• Dataset extract

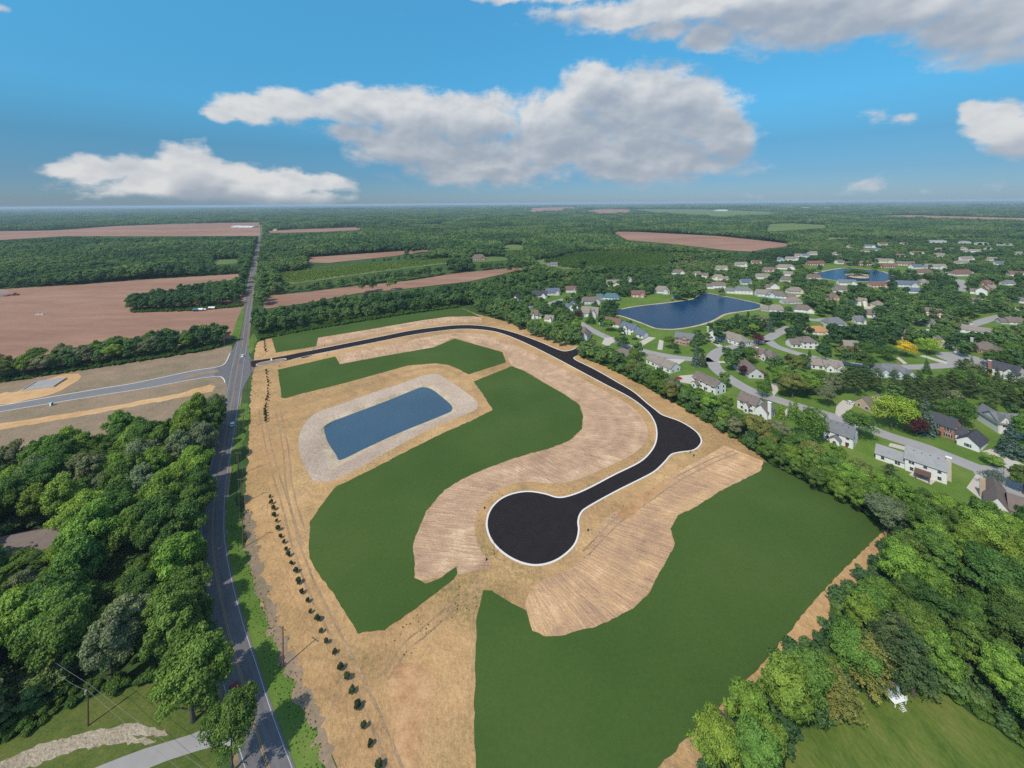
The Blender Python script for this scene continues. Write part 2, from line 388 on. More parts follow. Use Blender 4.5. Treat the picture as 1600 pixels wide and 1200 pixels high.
def water(name, col, rip, scale, spec=0.5):
    m, t, b = mat_new(name); v = coords(t)
    n = t.noise(v, 0.03, 4)
    t.l.new(t.mix(n, tuple(x * 0.8 for x in col), tuple(x * 1.25 for x in col)), b.inputs['Base Color'])
    b.inputs['Roughness'].default_value = 0.12; b.inputs['IOR'].default_value = 1.33; b.inputs['Specular IOR Level'].default_value = spec
    bump(t, b, t.math('ADD', t.noise(v, scale, 4, 0.6), t.noise(v, scale * 4, 3, 0.6)), rip, 0.12)
    return m
M['pond'] = water('pond_water', (0.040, 0.085, 0.130), 1.0, 0.8, 0.4)
M['lake'] = water('lake_water', (0.006, 0.040, 0.092), 0.5, 0.7, 0.12)
# ------------------------------------------------------------------ outlines traced from the photo (pixels)
POND = [(509, 664), (544, 649), (600, 628), (652, 607), (662, 605), (674, 608), (688, 618), (705, 633), (706, 641), (696, 647), (620, 678), (568, 702), (532, 719), (526, 712), (514, 694), (509, 682)]
BANK = [(503, 662), (540, 644), (600, 622), (652, 602), (664, 600), (678, 603), (694, 613), (710, 630), (712, 642), (698, 650), (622, 682), (570, 706), (530, 728), (515, 734), (508, 712), (501, 690)]
RIP = [(466, 690), (472, 668), (492, 646), (530, 632), (580, 614), (630, 598), (660, 587), (684, 584), (702, 595), (726, 611), (744, 626), (746, 637), (736, 644), (680, 666), (620, 698), (570, 726), (530, 747), (506, 753), (488, 750), (482, 740), (470, 716)]
SITE = [(399, 545), (402, 535), (430, 525), (520, 513), (600, 505), (720, 481), (745, 491), (775, 498), (830, 514), (870, 531), (905, 541), (912, 552), (950, 566), (1000, 593), (1040, 615), (1085, 640), (1120, 661), (1140, 675), (1172, 697), (1195, 718), (1270, 755), (1330, 790), (1388, 822), (1390, 834), (1362, 897), (1298, 968), (1238, 1045), (1172, 1137), (1118, 1210), (1090, 1260), (560, 1260), (530, 1210), (500, 1145), (475, 1092), (448, 1040), (422, 980), (400, 920), (388, 860), (382, 800), (385, 740), (389, 690), (391, 640), (393, 600)]
LOT1 = [(424, 526), (482, 517), (555, 504), (637, 492), (720, 481), (738, 489), (752, 496), (740, 494), (700, 495), (662, 500), (575, 515), (497, 527.5), (494, 541), (431, 551)]
LOT2 = [(434, 577.5), (524, 557), (531, 569), (600, 556), (677.5, 542.5), (710, 529), (785, 550), (791, 566), (732, 585), (715, 576), (700, 570), (680, 567.5), (637, 571), (540, 598), (475, 614), (446, 622), (440, 621)]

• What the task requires
Reproduce the whole listing word for word, setting aside any pictures.

• The answer
The Blender Python script for this scene continues. Write part 2, from line 388 on. More parts follow. Use Blender 4.5. Treat the picture as 1600 pixels wide and 1200 pixels high.
def water(name, col, rip, scale, spec=0.5):
    m, t, b = mat_new(name); v = coords(t)
    n = t.noise(v, 0.03, 4)
    t.l.new(t.mix(n, tuple(x * 0.8 for x in col), tuple(x * 1.25 for x in col)), b.inputs['Base Color'])
    b.inputs['Roughness'].default_value = 0.12; b.inputs['IOR'].default_value = 1.33; b.inputs['Specular IOR Level'].default_value = spec
    bump(t, b, t.math('ADD', t.noise(v, scale, 4, 0.6), t.noise(v, scale * 4, 3, 0.6)), rip, 0.12)
    return m
M['pond'] = water('pond_water', (0.040, 0.085, 0.130), 1.0, 0.8, 0.4)
M['lake'] = water('lake_water', (0.006, 0.040, 0.092), 0.5, 0.7, 0.12)
# ------------------------------------------------------------------ outlines traced from the photo (pixels)
POND = [(509, 664), (544, 649), (600, 628), (652, 607), (662, 605), (674, 608), (688, 618), (705, 633), (706, 641), (696, 647), (620, 678), (568, 702), (532, 719), (526, 712), (514, 694), (509, 682)]
BANK = [(503, 662), (540, 644), (600, 622), (652, 602), (664, 600), (678, 603), (694, 613), (710, 630), (712, 642), (698, 650), (622, 682), (570, 706), (530, 728), (515, 734), (508, 712), (501, 690)]
RIP = [(466, 690), (472, 668), (492, 646), (530, 632), (580, 614), (630, 598), (660, 587), (684, 584), (702, 595), (726, 611), (744, 626), (746, 637), (736, 644), (680, 666), (620, 698), (570, 726), (530, 747), (506, 753), (488, 750), (482, 740), (470, 716)]
SITE = [(399, 545), (402, 535), (430, 525), (520, 513), (600, 505), (720, 481), (745, 491), (775, 498), (830, 514), (870, 531), (905, 541), (912, 552), (950, 566), (1000, 593), (1040, 615), (1085, 640), (1120, 661), (1140, 675), (1172, 697), (1195, 718), (1270, 755), (1330, 790), (1388, 822), (1390, 834), (1362, 897), (1298, 968), (1238, 1045), (1172, 1137), (1118, 1210), (1090, 1260), (560, 1260), (530, 1210), (500, 1145), (475, 1092), (448, 1040), (422, 980), (400, 920), (388, 860), (382, 800), (385, 740), (389, 690), (391, 640), (393, 600)]
LOT1 = [(424, 526), (482, 517), (555, 504), (637, 492), (720, 481), (738, 489), (752, 496), (740, 494), (700, 495), (662, 500), (575, 515), (497, 527.5), (494, 541), (431, 551)]
LOT2 = [(434, 577.5), (524, 557), (531, 569), (600, 556), (677.5, 542.5), (710, 529), (785, 550), (791, 566), (732, 585), (715, 576), (700, 570), (680, 567.5), (637, 571), (540, 598), (475, 614), (446, 622), (440, 621)]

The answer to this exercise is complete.